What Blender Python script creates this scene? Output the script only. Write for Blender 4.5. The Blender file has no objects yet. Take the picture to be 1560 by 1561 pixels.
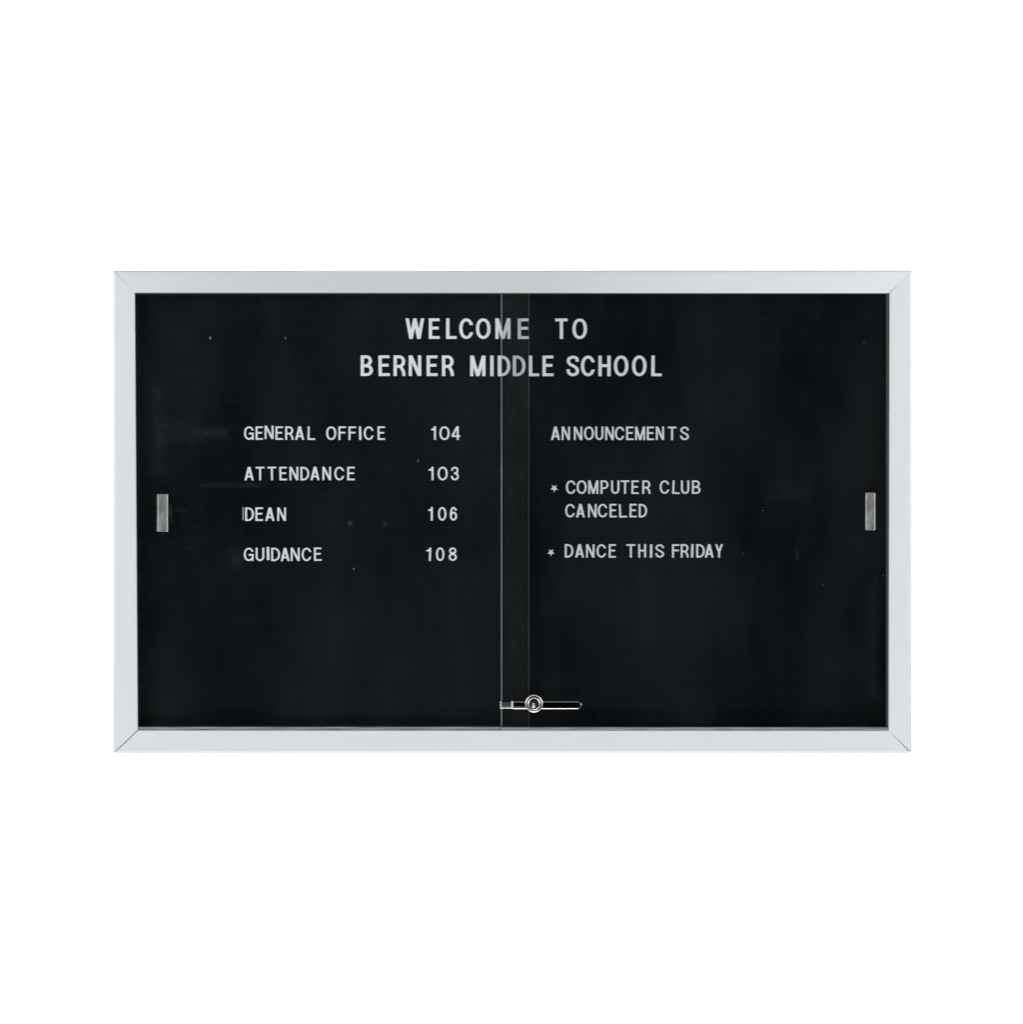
import bpy, bmesh, math, random
from mathutils import Vector, Matrix
from mathutils.geometry import delaunay_2d_cdt

random.seed(7)
SC = bpy.context.scene
COL = SC.collection

# ------------------------------------------------------------------ camera, world, lamps, exposure
S = 0.00125            # metres per photograph pixel in the plane of the frame front (board is about 5 ft wide)
D = 4.5                # camera distance
ZC = 1.5               # height of the picture centre
cam = bpy.data.cameras.new('camera')
cam.sensor_width = 36.0
cam.lens = 36.0 * D / (1560 * S)
cam.clip_start, cam.clip_end = 0.05, 100
co = bpy.data.objects.new('camera', cam)
co.location = (0, -D, ZC)
co.rotation_euler = (math.radians(90), 0, 0)
COL.objects.link(co)
SC.camera = co

w = bpy.data.worlds.new('World')
SC.world = w
w.use_nodes = True
w.node_tree.nodes['Background'].inputs[0].default_value = (0.9, 0.96, 1.0, 1)
w.node_tree.nodes['Background'].inputs[1].default_value = 0.012


def lamp(name, loc, target, watts, sx, sy, col=(1, 1, 1)):
    l = bpy.data.lights.new(name, 'AREA')
    l.shape = 'RECTANGLE'
    l.size, l.size_y = sx, sy
    l.energy = watts
    l.color = col
    o = bpy.data.objects.new(name, l)
    o.location = loc
    o.rotation_euler = (Vector(target) - Vector(loc)).to_track_quat('-Z', 'Y').to_euler()
    COL.objects.link(o)


K = 1.37
lamp('studio_lamp_left', (-3.1, -2.6, ZC + 0.75), (0.1, 0, ZC), 118 * K, 1.2, 2.4)
lamp('studio_lamp_right', (3.1, -2.6, ZC + 0.75), (-0.1, 0, ZC), 118 * K, 1.2, 2.4)
lamp('studio_lamp_low', (0, -5.0, ZC - 5.0), (0, 0, ZC), 540 * K, 3.4, 1.1)
lamp('studio_lamp_high', (0.3, -2.3, ZC + 2.6), (0, 0, ZC), 24 * K, 2.6, 0.9)

SC.view_settings.view_transform = 'Standard'
SC.view_settings.look = 'None'
SC.view_settings.exposure = 0
SC.view_settings.gamma = 1
SC.view_settings.use_curve_mapping = False
SC.cycles.max_bounces = 12
SC.cycles.transparent_max_bounces = 16
SC.cycles.use_denoising = True


# ------------------------------------------------------------------ helpers
def P(px, py, y=0.0):
    """a point measured on the photograph, put at depth y"""
    k = S * (D + y) / D
    return Vector(((px - 780) * k, y, ZC - (py - 780.5) * k))


def link(name, bm, mat, parent=None, smooth=False):
    me = bpy.data.meshes.new(name)
    bmesh.ops.recalc_face_normals(bm, faces=bm.faces)
    bm.to_mesh(me)
    bm.free()
    mats = mat if isinstance(mat, (list, tuple)) else [mat]
    for m in mats:
        me.materials.append(m)
    if smooth:
        for p in me.polygons:
            p.use_smooth = True
    o = bpy.data.objects.new(name, me)
    COL.objects.link(o)
    if parent:
        o.parent = parent
    return o


def centred(name, bm, mat, loc, parent=None, smooth=False):
    """link a mesh built in world space with its origin at loc (parents here have no transform but location)"""
    bmesh.ops.translate(bm, verts=bm.verts, vec=-Vector(loc))
    o = link(name, bm, mat, None, smooth)
    off = Vector((0, 0, 0))
    p = parent
    while p:
        off += p.location
        p = p.parent
    o.location = Vector(loc) - off
    o.parent = parent
    return o


def box(bm, x0, x1, y0, y1, z0, z1, bev=0.0, seg=2):
    vs = [bm.verts.new((x, y, z)) for x in (x0, x1) for y in (y0, y1) for z in (z0, z1)]
    idx = [(0, 1, 3, 2), (4, 6, 7, 5), (0, 4, 5, 1), (2, 3, 7, 6), (0, 2, 6, 4), (1, 5, 7, 3)]
    fs = [bm.faces.new([vs[i] for i in f]) for f in idx]
    if bev:
        es = {e for f in fs for e in f.edges}
        bmesh.ops.bevel(bm, geom=list(es), offset=bev, segments=seg, affect='EDGES', profile=0.5)
    return bm


def lathe(bm, c, prof, n=48):
    """profile of (radius, depth towards the viewer) turned about the y axis through c"""
    rings = []
    for r, h in prof:
        if r < 1e-6:
            rings.append([bm.verts.new((c.x, c.y - h, c.z))])
        else:
            rings.append([bm.verts.new((c.x + r * math.cos(2 * math.pi * i / n), c.y - h,
                                        c.z + r * math.sin(2 * math.pi * i / n))) for i in range(n)])
    for a, b in zip(rings, rings[1:]):
        for i in range(n):
            j = (i + 1) % n
            if len(b) == 1:
                bm.faces.new((a[i], a[j], b[0]))
            elif len(a) == 1:
                bm.faces.new((a[0], b[j], b[i]))
            else:
                bm.faces.new((a[i], a[j], b[j], b[i]))
    return bm


# ------------------------------------------------------------------ materials
class NT:
    def __init__(self, name):
        self.m = bpy.data.materials.new(name)
        self.m.use_nodes = True
        self.t = self.m.node_tree
        self.t.nodes.clear()
        self.out = self.t.nodes.new('ShaderNodeOutputMaterial')

    def n(self, kind, **kw):
        nd = self.t.nodes.new('ShaderNode' + kind)
        for k, v in kw.items():
            if k.startswith('_'):
                setattr(nd, k[1:], v)
        return nd

    def l(self, a, b):
        self.t.links.new(a, b)

    def val(self, sock, v):
        if hasattr(v, 'is_output'):
            self.l(v, sock)
        else:
            sock.default_value = v

    def math(self, op, a, b=0.0, clamp=False):
        nd = self.n('Math', _operation=op, _use_clamp=clamp)
        self.val(nd.inputs[0], a)
        self.val(nd.inputs[1], b)
        return nd.outputs[0]

    def noise(self, scale, stretch=(1, 1, 1), detail=4.0, rough=0.55, off=(0, 0, 0)):
        tc = self.n('TexCoord')
        mp = self.n('Mapping')
        mp.inputs['Scale'].default_value = stretch
        mp.inputs['Location'].default_value = off
        self.l(tc.outputs['Object'], mp.inputs['Vector'])
        nz = self.n('TexNoise')
        nz.inputs['Scale'].default_value = scale
        nz.inputs['Detail'].default_value = detail
        nz.inputs['Roughness'].default_value = rough
        self.l(mp.outputs[0], nz.inputs['Vector'])
        return nz.outputs['Fac']

    def ramp(self, f, lo, hi, a=0.0, b=1.0):
        nd = self.n('MapRange', _clamp=True)
        self.l(f, nd.inputs['Value'])
        nd.inputs['From Min'].default_value = lo
        nd.inputs['From Max'].default_value = hi
        nd.inputs['To Min'].default_value = a
        nd.inputs['To Max'].default_value = b
        return nd.outputs[0]

    def mixcol(self, f, a, b):
        nd = self.n('MixRGB')
        self.val(nd.inputs[0], f)
        for i, c in ((1, a), (2, b)):
            if hasattr(c, 'is_output'):
                self.l(c, nd.inputs[i])
            else:
                nd.inputs[i].default_value = (*c, 1)
        return nd.outputs[0]


def principled(name, base, rough=0.5, metal=0.0, spec=0.5, vary=0.0, stretch=(1, 1, 1), scale=20, rvary=0.0, bump=0.0):
    t = NT(name)
    b = t.n('BsdfPrincipled')
    t.l(b.outputs[0], t.out.inputs[0])
    f = t.noise(scale, stretch)
    dark = tuple(c * (1 - vary) for c in base)
    lite = tuple(min(1, c * (1 + vary)) for c in base)
    t.l(t.mixcol(t.ramp(f, 0.3, 0.7), dark, lite), b.inputs['Base Color'])
    t.l(t.ramp(f, 0.3, 0.7, rough - rvary, rough + rvary), b.inputs['Roughness'])
    b.inputs['Metallic'].default_value = metal
    b.inputs['Specular IOR Level'].default_value = spec
    if bump:
        bp = t.n('Bump')
        bp.inputs['Strength'].default_value = bump
        bp.inputs['Distance'].default_value = 0.001
        t.l(f, bp.inputs['Height'])
        t.l(bp.outputs[0], b.inputs['Normal'])
    return t.m


FRAME_C = (0.372, 0.391, 0.400)
M_wall = principled('white_wall_paint', (0.88, 0.88, 0.88), 0.9, spec=0.1, vary=0.01, scale=3)
M_rail_h = principled('satin_aluminium_horizontal', FRAME_C, 0.52, 0.7, vary=0.008, stretch=(1, 1, 30), scale=9, rvary=0.012, bump=0.006)
M_rail_v = principled('satin_aluminium_vertical', FRAME_C, 0.52, 0.7, vary=0.008, stretch=(30, 1, 1), scale=9, rvary=0.012, bump=0.006)
M_track = principled('mill_finish_aluminium', (0.088, 0.095, 0.099), 0.5, 0.3, vary=0.5, stretch=(1, 1, 26), scale=13, rvary=0.1, bump=0.1)
M_seal = principled('grey_glazing_channel', (0.0055, 0.0068, 0.0073), 0.6, vary=0.15, stretch=(6, 1, 1), scale=14)
M_back = principled('dark_backing_board', (0.03, 0.03, 0.032), 0.8, vary=0.2, scale=12)
M_pull = principled('worn_metal_pull', (0.09, 0.094, 0.097), 0.4, 0.4, vary=0.5, stretch=(1, 1, 0.35), scale=75, rvary=0.12, bump=0.15)
M_pull_edge = principled('bright_pull_lip', (0.23, 0.24, 0.245), 0.35, 0.4, vary=0.25, stretch=(1, 1, 0.5), scale=70)
M_chrome = principled('polished_chrome', (0.82, 0.83, 0.84), 0.09, 1.0, vary=0.03, scale=80, rvary=0.04)
M_satin = principled('satin_chrome', (0.36, 0.37, 0.38), 0.46, 1.0, vary=0.05, scale=90, rvary=0.03)
M_satin_bar = principled('buffed_chrome', (0.145, 0.15, 0.155), 0.30, 1.0, vary=0.05, scale=90, rvary=0.04)
M_floor = principled('bar_face_dark_reflection', (0.05, 0.052, 0.055), 0.12, 1.0, vary=0.4, stretch=(1, 1, 3), scale=120)  # dark room mirrored in the chrome bar, painted as base colour
M_core = principled('dark_lock_core_and_shade', (0.02, 0.02, 0.02), 0.25, 0.6, vary=0.2, scale=120)
M_steel = principled('dull_steel', (0.045, 0.055, 0.052), 0.35, 0.8, vary=0.3, scale=90)
M_letter = principled('white_letter_plastic', (0.372, 0.385, 0.395), 0.45, vary=0.05, scale=55, rvary=0.08)
M_edge = principled('ground_glass_edge', (0.20, 0.215, 0.22), 0.5, vary=0.25, stretch=(1, 1, 0.3), scale=25)
M_edge_dim = principled('ground_glass_edge_thin', (0.05, 0.054, 0.056), 0.5, vary=0.3, stretch=(1, 1, 0.3), scale=25)


def felt_material():
    t = NT('black_letter_board_felt')
    b = t.n('BsdfPrincipled')
    t.l(b.outputs[0], t.out.inputs[0])
    f1 = t.noise(7, (1, 1, 40), 5, 0.65)             # wear running along the ribs
    f2 = t.noise(600, (1, 1, 1), 2)                  # nap
    f3 = t.noise(2.2, (1, 1, 1), 5, 0.6, (3, 0, 1))  # broad dusty patches
    v = t.math('MULTIPLY', t.ramp(f1, 0.25, 0.75, 0.75, 1.3), t.ramp(f2, 0.3, 0.7, 0.8, 1.2))
    v = t.math('MULTIPLY', v, t.ramp(f3, 0.35, 0.7, 0.85, 1.3))
    c = t.n('VectorMath', _operation='SCALE')
    c.inputs[0].default_value = (0.0018, 0.0027, 0.0034)
    t.l(v, c.inputs['Scale'])
    t.l(c.outputs[0], b.inputs['Base Color'])
    b.inputs['Roughness'].default_value = 1.0
    b.inputs['Specular IOR Level'].default_value = 0.0
    return t.m


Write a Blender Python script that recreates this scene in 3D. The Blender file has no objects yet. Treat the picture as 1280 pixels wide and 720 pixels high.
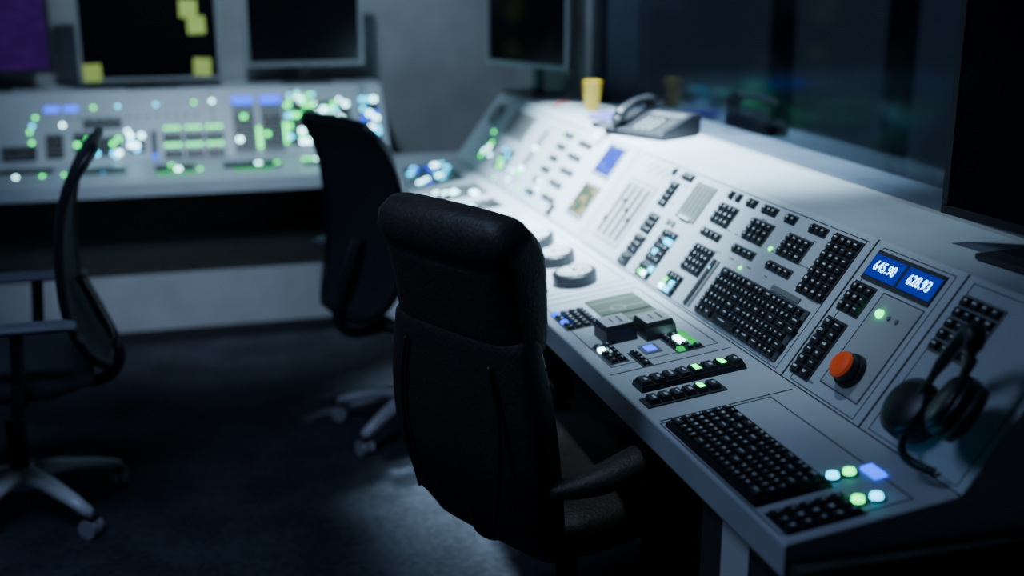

━━━━━━━━━━━━━━━━━━━━

What this task involves >> Reproduce only the lines running from the beginning of the entries above to the line holding "COL = SC.collection", inclusive. Pictures stay out of the copy.

Solution to the exercise >>
What Blender Python script creates this scene? Output the script only. Write for Blender 4.5. The Blender file has no objects yet. Take the picture to be 1560 by 1561 pixels.
import bpy, bmesh, math, random
from mathutils import Vector, Matrix
from mathutils.geometry import delaunay_2d_cdt

random.seed(7)
SC = bpy.context.scene
COL = SC.collection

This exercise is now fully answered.